*Stated problem*.
Determine the count of lines holding the string "pixels". Return only the number.
::::::::::
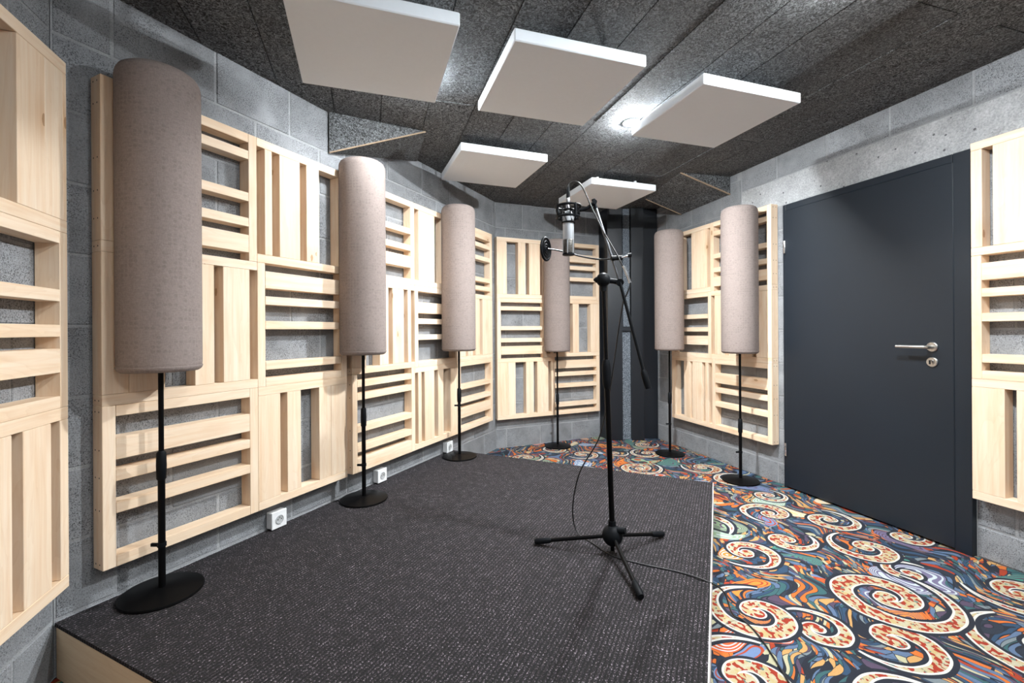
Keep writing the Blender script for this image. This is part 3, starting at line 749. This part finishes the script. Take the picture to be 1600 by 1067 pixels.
# ------------------------------------------------------------------ wall outlets
for s_, lb in ((0.812, 'nearest white wall socket, under the near slat panel'), (1.552, 'middle white wall socket, just past the second tube stand'), (2.335, 'farthest white wall socket, beside the third tube stand')):
    o = empty('wall_socket', FL @ Matrix.Translation((0.001, s_, 0.192))); tag(o, lb, 'socket', 'white surface-mounted wall sockets')
    box('back_box', (0.017, 0, 0.040), (0.034, 0.080, 0.080), WHITE_PL, o, 0.004)
    box('cover_plate', (0.039, 0, 0.040), (0.009, 0.082, 0.082), WHITE_PL, o, 0.003)
    lathe('socket_recess', [(0.0005, 0.0), (0.020, 0.0), (0.0215, 0.003), (0.019, 0.0035), (0.0185, 0.001), (0.0005, 0.001)], GREY_PL, o, Matrix.Translation((0.0437, 0, 0.040)) @ ry, 28)
    for dy in (-0.0095, 0.0095):
        lathe('pin_hole', [(0.0005, 0), (0.0028, 0), (0.0028, 0.0006), (0.0005, 0.0006)], DARK, o, Matrix.Translation((0.0449, dy, 0.040)) @ ry, 10)
    lathe('earth_pin', [(0.0005, 0), (0.0024, 0), (0.0024, 0.006), (0.0005, 0.007)], STEEL, o, Matrix.Translation((0.0449, 0, 0.051)) @ ry, 10)

# ------------------------------------------------------------------ microphone stand
ms = empty('microphone_stand', Matrix.Translation((0.4296, 1.97, PH))); tag(ms, 'black tripod microphone stand with a boom arm on the stage', 'stand')
M0 = Vector((0.4296, 1.97, PH))
def L(*p): return Vector(p)-M0
def seg(name, a, b, r, mat, n_=14, parent=None, radii=None):
    pts = [a, b] if radii is None else [a+(b-a)*(k/(len(radii)-1)) for k in range(len(radii))]
    return tube(name, pts, r, mat, parent or ms, n_, radii)
HUB = L(0.4296, 1.97, 0.262); TJ = L(0.3985, 1.98, 1.369)
def on_pole(z): t = (z-0.262)/(1.369-0.262); p = HUB+(TJ-HUB)*t; return p
hub = lathe('hub', [(0.0005, -0.046)]+[(0.044*math.sin(math.pi*k/12)*(1.0 if k != 6 else 1.02), -0.046*math.cos(math.pi*k/12)) for k in range(1, 12)]+[(0.0005, 0.046)], BLACK_RUB, ms, Matrix.Translation(HUB), 28)
seg('foot_peg', HUB+Vector((0, 0, -0.04)), L(0.4296, 1.97, PH+0.012), 0.009, BLACK)
for f in ((0.098, 2.05, 0.2005), (0.4538, 1.62, 0.1995), (0.698, 2.118, 0.2005)):
    F3 = L(*f); d = (F3-HUB).normalized(); a = HUB+d*0.035
    lg = seg('leg', a, F3-d*0.03, 0.0085, BLACK)
    tube('rubber_foot', [F3-d*0.075, F3-d*0.068, F3-d*0.01, F3], 0.012, BLACK_RUB, lg, 14, [0.0095, 0.0125, 0.0145, 0.011])
kn = seg('knob', HUB+Vector((0.02, -0.02, 0.03)), HUB+Vector((0.048, -0.035, 0.034)), 0.014, BLACK_RUB, 12)
seg('lower_pole', on_pole(0.30), on_pole(0.93), 0.0118, BLACK)
seg('neck', on_pole(0.295), on_pole(0.325), 0.016, BLACK_RUB)
seg('upper_pole', on_pole(0.90), on_pole(1.345), 0.0082, BLACK)
seg('height_clutch', on_pole(0.895), on_pole(1.022), 0.018, BLACK_RUB, 18, None, [0.012, 0.0185, 0.0195, 0.0195, 0.0195, 0.019, 0.013])
tj = lathe('boom_joint', [(0.0005, -0.052), (0.013, -0.050), (0.0145, -0.030)]+[(0.031*math.sin(math.pi*k/12), -0.031*math.cos(math.pi*k/12)) for k in range(2, 12)]+[(0.0005, 0.031)], BLACK_RUB, ms, Matrix.Translation(TJ), 24)
seg('joint_knob', TJ+Vector((-0.02, 0, 0)), TJ+Vector((-0.042, 0.002, 0.0)), 0.01, BLACK_RUB, 12, None, [0.014, 0.013, 0.004])
SW = L(0.4663, 1.975, 1.358); BT = L(0.3718, 2.03, 1.7148); BB = L(0.5767, 1.93, 0.9011)
seg('joint_arm', TJ, SW, 0.011, BLACK_RUB, 12, None, [0.019, 0.012, 0.011, 0.0135])
BC = BB+(BT-BB)*0.56
seg('swivel', SW+Vector((0.0, -0.018, -0.004)), SW+Vector((0.0, 0.018, 0.004)), 0.0165, BLACK_RUB, 14)
boom = seg('boom_arm', SW+Vector((0, -0.012, 0)), BB+(BT-BB)*0.06, 0.0068, BLACK_RUB, 14)
seg('boom_extension', BT, SW+Vector((0, -0.012, 0)), 0.0062, GOOSE2, 14)
gd = (BB-BT).normalized()
seg('counterweight_grip', BB-gd*0.085, BB, 0.013, BLACK_RUB, 16, None, [0.0075, 0.0135, 0.014, 0.014, 0.014, 0.0125])
seg('boom_tip', BT+gd*0.025, BT-gd*0.02, 0.009, BLACK_RUB, 12)

# ------------------------------------------------------------------ microphone, shock mount, pop filter
mx, my = 0.254, 2.03
mic = empty('microphone', Matrix.Translation((mx, my, 1.487))); tag(mic, 'silver studio microphone hanging upside down in its shock mount', 'microphone')
lathe('grille', [(0.0005, -0.002), (0.020, -0.002), (0.0245, 0.002), (0.0255, 0.006), (0.0255, 0.062), (0.0245, 0.066)], GRILLE, mic, None, 32)
for k in range(6):
    a = math.pi*2*k/6+0.25; box('grille_rib', (0.0258*math.cos(a), 0.0258*math.sin(a), 0.034), (0.0026, 0.004, 0.06), MIC_SIL, mic, 0.0006, Matrix.Rotation(a, 4, 'Z'))
lathe('grille_ring', [(0.0245, -0.003), (0.0268, -0.002), (0.0268, 0.006), (0.0258, 0.007)], BLACK_RUB, mic, None, 32)
lathe('body', [(0.0235, 0.064), (0.0245, 0.068), (0.0245, 0.165), (0.022, 0.178), (0.014, 0.192), (0.0005, 0.193)], MIC_SIL, mic, None, 32)
lathe('connector', [(0.0098, 0.190), (0.0098, 0.245), (0.0085, 0.252)], CHROME, mic, None, 20)
lathe('connector_boot', [(0.0088, 0.252), (0.0085, 0.270), (0.005, 0.300), (0.0035, 0.303)], BLACK_RUB, mic, None, 18)

sm = empty('shock_mount', Matrix.Translation((mx, my, 1.62))); tag(sm, 'black elastic shock mount cradling the microphone at the boom tip', 'shock mount')
I4 = Matrix.Identity(4)
def torus(name, R, r, z, parent, mat): Vv, Ff = torus_data(R, r, Matrix.Translation((0, 0, z))); me = mesh_from(name, Vv, Ff, mat, True); return obj(name, me, parent)
torus('outer_ring', 0.054, 0.0056, 0.082, sm, BLACK_RUB); torus('outer_ring', 0.050, 0.0056, 0.034, sm, BLACK_RUB)
torus('inner_ring', 0.0285, 0.0036, 0.064, sm, BLACK_RUB); torus('inner_ring', 0.0285, 0.0036, 0.010, sm, BLACK_RUB)
for k in range(8):
    a0, a1 = math.pi*2*k/8, math.pi*2*(k+0.5)/8
    tube('elastic_cord', [(0.050*math.cos(a0), 0.050*math.sin(a0), 0.082), (0.0285*math.cos(a1), 0.0285*math.sin(a1), 0.010)], 0.0016, BLACK_RUB, sm, 6)
    tube('elastic_cord', [(0.046*math.cos(a0), 0.046*math.sin(a0), 0.030), (0.0285*math.cos(a1), 0.0285*math.sin(a1), 0.064)], 0.0016, BLACK_RUB, sm, 6)
for k in range(4):
    a = math.pi*2*(k+0.3)/4; tube('cage_strut', [(0.054*math.cos(a), 0.054*math.sin(a), 0.086), (0.058*math.cos(a), 0.058*math.sin(a), 0.056), (0.050*math.cos(a), 0.050*math.sin(a), 0.030)], 0.0065, BLACK_RUB, sm, 8)
tube('mount_arm', catmull([(0.048, 0, 0.066), (0.075, 0, 0.070), (0.098, 0, 0.083), (0.113, 0.0, 0.096)], 4), 0.0085, BLACK_RUB, sm, 12)
tube('thumb_screw', [(0.116, -0.018, 0.098), (0.116, 0.018, 0.098)], 0.010, BLACK_RUB, sm, 14)

pf = empty('pop_filter', Matrix.Translation((0.151, 2.0, 1.508))); tag(pf, 'round black pop filter on a chrome gooseneck left of the microphone', 'pop filter')
rp = Matrix.Rotation(math.radians(-28), 4, 'Z') @ Matrix.Rotation(math.radians(90), 4, 'Y')
def rot_part(name, data, mat, sm_=True):
    Vv, Ff = data; me = mesh_from(name, [rp @ Vector(v) for v in Vv], Ff, mat); set_smooth(me, 50); return obj(name, me, pf)
rot_part('hoop', torus_data(0.049, 0.0055, I4), BLACK_RUB)
rot_part('mesh_disc', lathe_data([(0.0005, -0.002), (0.046, -0.001), (0.046, 0.001), (0.0005, 0.002)], 32), BLACK)
for R_ in (0.034, 0.021, 0.010): rot_part('ring', torus_data(R_, 0.0022, Matrix.Translation((0, 0, 0.003))), BLACK_RUB)
tube('gooseneck', catmull([(0.008, 0.004, 0.001), (0.045, 0.055, 0.006), (0.10, 0.080, -0.002), (0.165, 0.070, -0.022), (0.24, 0.025, -0.043), (0.295, -0.018, -0.047)], 6), 0.0036, GOOSE, pf, 10)
tube('clamp', [(0.280, -0.03, -0.047), (0.330, -0.022, -0.044)], 0.0105, BLACK_RUB, pf, 12)
tube('clamp_screw', [(0.325, -0.03, -0.044), (0.352, -0.032, -0.036)], 0.004, CHROME, pf, 10)
tube('clamp_knob', [(0.352, -0.032, -0.036), (0.366, -0.032, -0.034)], 0.009, BLACK_RUB, pf, 12)

# ------------------------------------------------------------------ cable
cab = [(0.2545, 2.03, 1.788), (0.262, 2.03, 1.806), (0.284, 2.025, 1.812), (0.307, 2.02, 1.798), (0.330, 2.015, 1.755), (0.352, 2.012, 1.700), (0.400, 1.995, 1.590), (0.458, 1.965, 1.470), (0.500, 1.955, 1.375),
       (0.509, 1.955, 1.346), (0.497, 1.958, 1.310), (0.480, 1.965, 1.262), (0.462, 1.972, 1.150), (0.447, 1.976, 1.040), (0.428, 1.985, 0.900), (0.4165, 2.02, 0.800), (0.385, 2.05, 0.655), (0.315, 2.13, 0.49), (0.284, 2.15, 0.34), (0.288, 2.16, 0.235), (0.313, 2.13, 0.1895), (0.360, 2.05, 0.1885), (0.420, 1.94, 0.1885), (0.521, 1.872, 0.1885), (0.655, 1.806, 0.1885), (0.735, 1.742, 0.1885)]
cab += [(0.800, 1.735, 0.150), (0.860, 1.79, 0.030), (0.905, 1.79, 0.0045), (0.915, 1.70, 0.0045), (0.905, 1.58, 0.0045), (0.890, 1.466, 0.0045), (0.87, 1.25, 0.0045)]
c_ = tube('microphone_cable', catmull(cab, 8), 0.0032, CABLE, None, 8); tube('plug_sleeve', catmull([(0.480, 1.955, 1.425), (0.495, 1.953, 1.388), (0.508, 1.953, 1.352)], 4), 0.0062, CHROME, c_, 12); tag(c_, 'thin black cable running from the microphone over the stage to the carpet', 'cable')
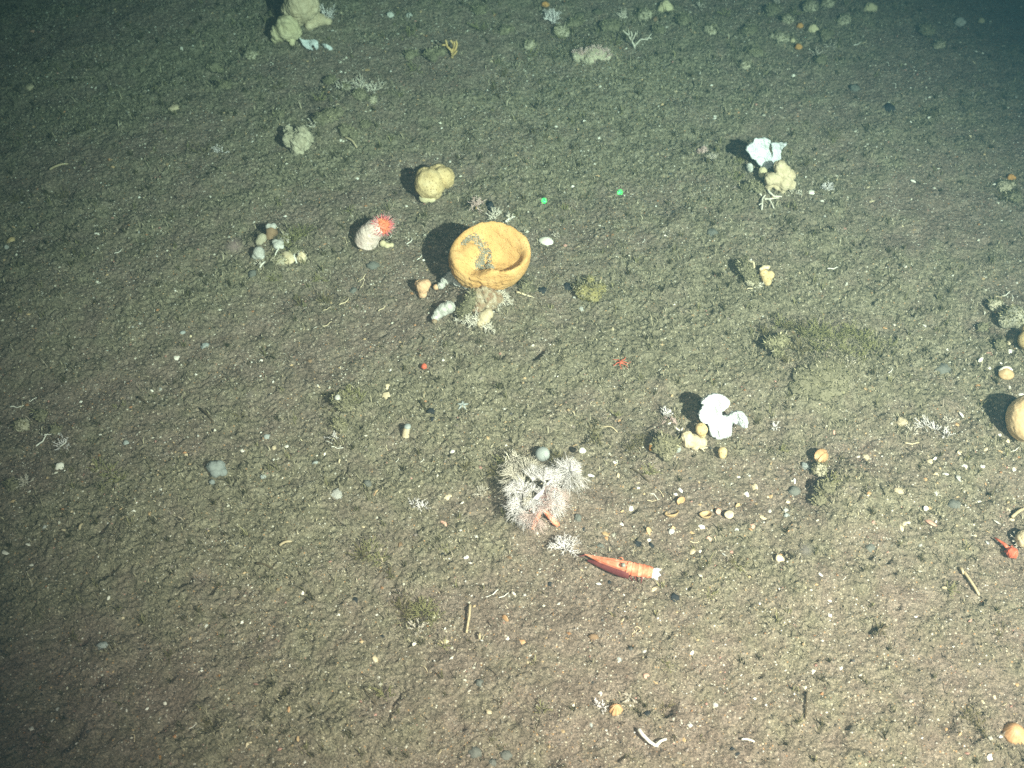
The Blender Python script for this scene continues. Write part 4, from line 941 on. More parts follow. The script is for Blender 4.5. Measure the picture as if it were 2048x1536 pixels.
# --- left cluster of white-topped lumps
def ZC(a, b): return (460 + a / 10.97, 420 + b / 10.97)
b0 = floor_at(*ZC(900, 600))
t = empty('capped_sponge', b0, 'white-topped brown lump at the back of the left cluster of lumps', 'sponge'); THINGS.append((t, 543, 460))
def lz(sp, *a, **k): return lumps(b0, [(*ZC(x, y), r / 10.97, kk_) for x, y, r, kk_ in sp], *a, **k)
link('brown_body', sculpt(lz([(900, 480, 120, 1.0), (960, 500, 90, .9), (860, 580, 90, .6)], 101, .1), 'brown_body', M['brownstone'], .001, 3, .0006, 240), t)
link('white_cap', sculpt(lz([(850, 365, 70, 3.2), (950, 360, 75, 3.0), (900, 400, 70, 2.8)], 102, .1), 'white_cap', M['whitecrust'], .0009, 3, .0004, 240), t)
for sp, m, lab in [([(630, 930, 130, 1.0), (560, 1000, 90, .8), (680, 1000, 90, .7)], 'whitecrust', 'round greyish-white sponge with one dark hole in the left cluster'), ([(990, 710, 75, 1.1), (1100, 720, 80, 1.0), (1030, 780, 90, .8), (1120, 800, 70, .7)], 'whitecrust', 'pale greenish-white lobed lump in the middle of the left cluster'),
                   ([(700, 620, 110, .6), (640, 700, 90, .5)], 'greybeige', 'silty lump between the white-topped and round lumps of the left cluster')]:
    b0 = floor_at(*ZC(sp[0][0], sp[0][1] + 80)); solo('small_sponge', sculpt(lz(sp, int(sp[0][0]), .06), 'small_sponge', M[m], .0009, 3, .0005, 220), b0, lab, 'sponge')
for sp, lab in [([(1140, 960, 1400, 1180)], 'brown-edged half shell lying open at the right of the left cluster'), ]:
    b0 = floor_at(*ZC(1270, 1060)); o = solo('shell_valve', dome_mb(.0095, .0125, .006, ribs=0, conc=5, seed=4).mesh('shell_valve', M['creamshell']), b0 + np.array([0, 0, .001]), lab, 'shell', rotz=.6)
b0 = floor_at(*ZC(1570, 1050)); o = solo('shell_valve', dome_mb(.007, .0095, .008, ribs=14, rib_amp=.14, seed=5).mesh('shell_valve', M['creamshell']), b0, 'ribbed pale shell standing at the right end of the left cluster', 'shell', rotz=.2)
for pts, r, lab in [([(970, 1100), (1010, 1010), (1085, 860)], 2.2, 'straight white worm tube in the middle of the left cluster'), ([(660, 1285), (740, 1230), (780, 1160)], 2.2, 'curved white worm tube below the round lump of the left cluster'), ([(1410, 990), (1420, 1080), (1470, 1190)], 2.2, 'thin white worm tube between the two shells of the left cluster')]:
    coral_px('worm_tube', [(pts, r)], lab, 'worm tube', 'tube', z=lambda *p: [ZC(*q) for q in p], rise=.003)
coral_px('worm_tube', [([(800, 580), (870, 590), (980, 560), (1040, 470), (1020, 390)], 1.2)], 'thin rusty thread curling round the white-topped lump', 'worm tube', 'antler', z=lambda *p: [ZC(*q) for q in p], rise=.006)

# --- small curiosities
b0 = floor_at(950, 420); t = empty('hydroid_ball', b0, 'small round pinkish-white stalked hydroid left of a dark stone behind the cup sponge', 'hydroid'); THINGS.append((t, 950, 408))
mb = MB(); p0 = at_h(953, 410, .012) - b0; mb.tube([np.zeros(3), p0 * .5 + np.array([.001, 0, 0]), p0], [.0016, .0013, .0014], 7); link('stalk', mb.mesh('stalk', M['antler']), t)
fm = coral_mb(n0=22, L=.0058, r0=.00055, levels=2, spread=.35, up=.25, seed=8); link('head', fm.mesh('head', M['pinkbush']), t, p0)
b0 = floor_at(925, 812); rnd = random.Random(1); mb = MB()
for k in range(5):
    a = k * 1.2566 + .3; mb.tube([(0, 0, .002), (math.cos(a) * .004, math.sin(a) * .004, .0022), (math.cos(a) * .008, math.sin(a) * .008, .001)], [.0018, .0013, .0004], 7)
o = solo('sea_star', mb.mesh('sea_star', M['bluestone']), b0, 'tiny pale blue-grey five-armed sea star left of the white plume colony', 'sea star'); THINGS.append((o, 925, 808))
b0 = floor_at(811, 873); mb = MB(); q0, q1 = np.zeros(3), at_h(815, 853, .012) - b0
mb.tube([q0, q0 * .5 + q1 * .5 + np.array([-.0006, 0, 0]), q1], [.0048, .0042, .0036], 10)
t = empty('tube_sponge', b0, 'tiny cream tube sponge with a blue-white top left of the sea star', 'sponge'); THINGS.append((t, 811, 863))
link('tube_body', sculpt(mb, 'tube_body', M['beige'], .0007, 3), t); mb = MB(); mb.blob(q1, (.004, .004, .0028), 0, 2, .1); link('cap', mb.mesh('cap', M['bluestone']), t)
b0 = floor_at(848, 737); o = solo('small_anemone', sculpt(lumps(b0, [(848, 733, 6, .8)], 105, .15), 'small_anemone', M['red'], .0006, 2, .0004, 400), b0, 'tiny round red blob on the mud below the white coral', 'anemone'); THINGS.append((o, 848, 733))
b0 = floor_at(1242, 728); mb = MB(); rnd = random.Random(12)
for k in range(6):
    a = k * 1.05 + .2; pp = [(0, 0, .003)]
    for i in range(1, 6): pp.append((math.cos(a + .35 * math.sin(i + k)) * .0024 * i, math.sin(a + .3 * math.sin(i * 1.3 + k)) * .0022 * i, .003 - .0003 * i))
    mb.tube(pp, np.linspace(.0008, .0004, 6), 5)
mb.blob((0, 0, .003), (.002, .002, .0012), 0, 1, .1)
o = solo('brittle_star', mb.mesh('brittle_star', M['red']), b0, 'faint small red brittle star on the open mud right of the burrow', 'brittle star'); THINGS.append((o, 1240, 725))
b0 = floor_at(680, 862); o = solo('mound_sponge', sculpt(lumps(b0, [(678, 850, 13, .7), (684, 858, 10, .6)], 107, .1), 'mound_sponge', M['rock'], .0009, 3, .001, 260), b0, 'small olive-brown dome below the mossy clump with a white tip', 'sponge'); THINGS.append((o, 680, 853))
b0 = floor_at(685, 812); o = solo('mossy_clump', sculpt(lumps(b0, [(680, 805, 13, .7), (692, 810, 15, .6), (672, 798, 9, 1.3)], 109, .3), 'mossy_clump', M['rock'], .001, 2, .002, 240, 1), b0, 'mossy silt clump with a bluish-white tip and a dark shadow on its left', 'clump'); THINGS.append((o, 680, 805))
mb = MB(); mb.blob((0, 0, 0), .0036, 0, 2, .2); p = link('white_tip', mb.mesh('white_tip', M['whitecrust']), o, at_h(675, 795, .014) - b0)
b0 = floor_at(433, 950); o = solo('lobed_stone', sculpt(lumps(b0, [(425, 934, 12, .7), (438, 932, 12, .7), (430, 946, 10, .5), (446, 944, 9, .5), (424, 964, 6, .7)], 111, .12), 'lobed_stone', plain('blue_grey_lump', (.20, .225, .225), (.30, .325, .32), 120, .85, .2, .6, .001), .0011, 3, .0008, 240), b0, 'blue-grey lobed lump on the left half of the mud', 'sponge'); THINGS.append((o, 433, 942))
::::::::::
*Final answer*.
2